Even under a new Army Secretary and Chief of Staff, Gen. Murray told reporters here, “there are zero changes in terms of our priorities.” Those are the Big Six capabilities, ranging from long-range missiles to new assault rifles, of which the Next Generation Combat Vehicle is No. 2.
“NGCV is still focused on Bradley replacement [and] Robotic Combat Vehicles in three classes, light medium and heavy,” Murray continued. “In terms of experimentation with those, we are in the same place with NGCV we were a year and half ago.”
But what about rising concern in Congress, the defense industry, and the Army itself about the surprise disqualification of Rheinmetall for not delivering its OMFV prototype to the Army on time? That seems to leave the Army with only one qualified competitor for the next phase, an Engineering & Manufacturing Development (EMD) contract. Yes, there’ll be another competition in 2023 to actually start building OMFVs – the Low Rate Initial Production (LRIP) phase – but with GD the sole recipient of EMD funding and feedback, it will have an intimidating advantage. There’ve been suggestions we need to slow the program down…
“Can I answer the question?” Gen. Murray said. “We are prototyping, so I think this discussion is very premature until we understand what we have.”
“No. 2, Sydney, we have been exceptionally consistent and open with industry for better than a year and a half [about] what it is we need, when bid samples were due, and we had a competitor that did not make that,” he went on. “It really put the Army in a hard place, because we could either delay — and then face possibly a protest — or we could stick with what we’ve been saying for a year and a half.”

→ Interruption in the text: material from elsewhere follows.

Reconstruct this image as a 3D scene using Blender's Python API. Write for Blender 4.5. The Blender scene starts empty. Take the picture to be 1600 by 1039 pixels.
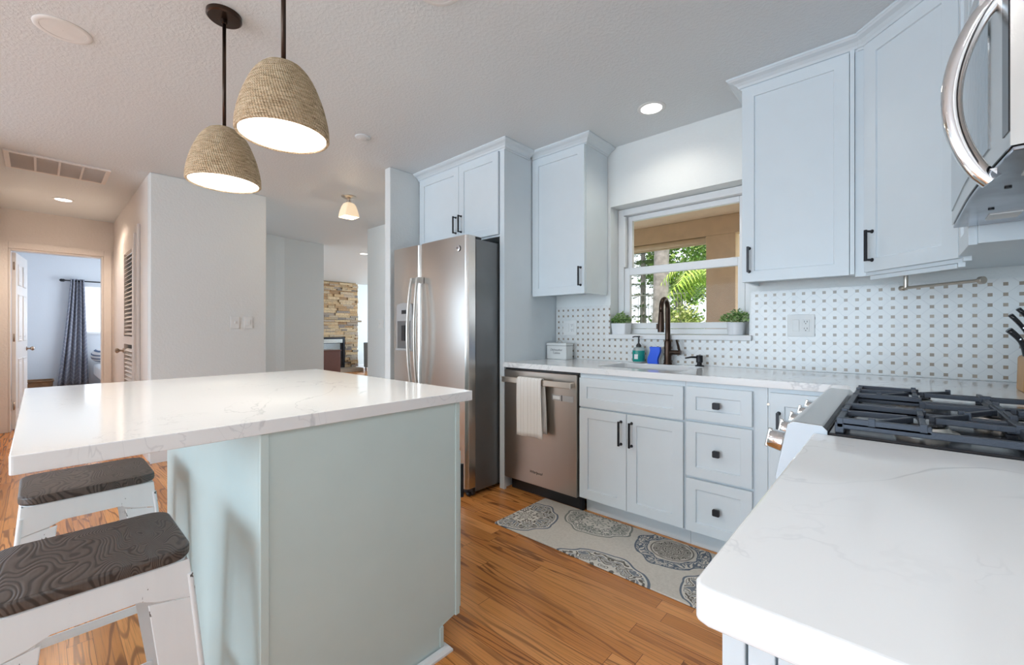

(Protests to the GAO from disappointed bidders have become routine, and they’re just as routinely dismissed. But if one competitor meets the deadline and another gets an extension, that’s the kind of inconsistent treatment that GAO takes seriously.)
“I’ve got all the reasons the 1 Oct. deadline wasn’t made, but that deadline has been there for the better part of a year,” Murray said. “[And] as you mentioned, if there’s somebody out there that’s got a viable solution to what we’ve said that we want consistently, it’s opened up again for competition when we get to the LRIP phase.”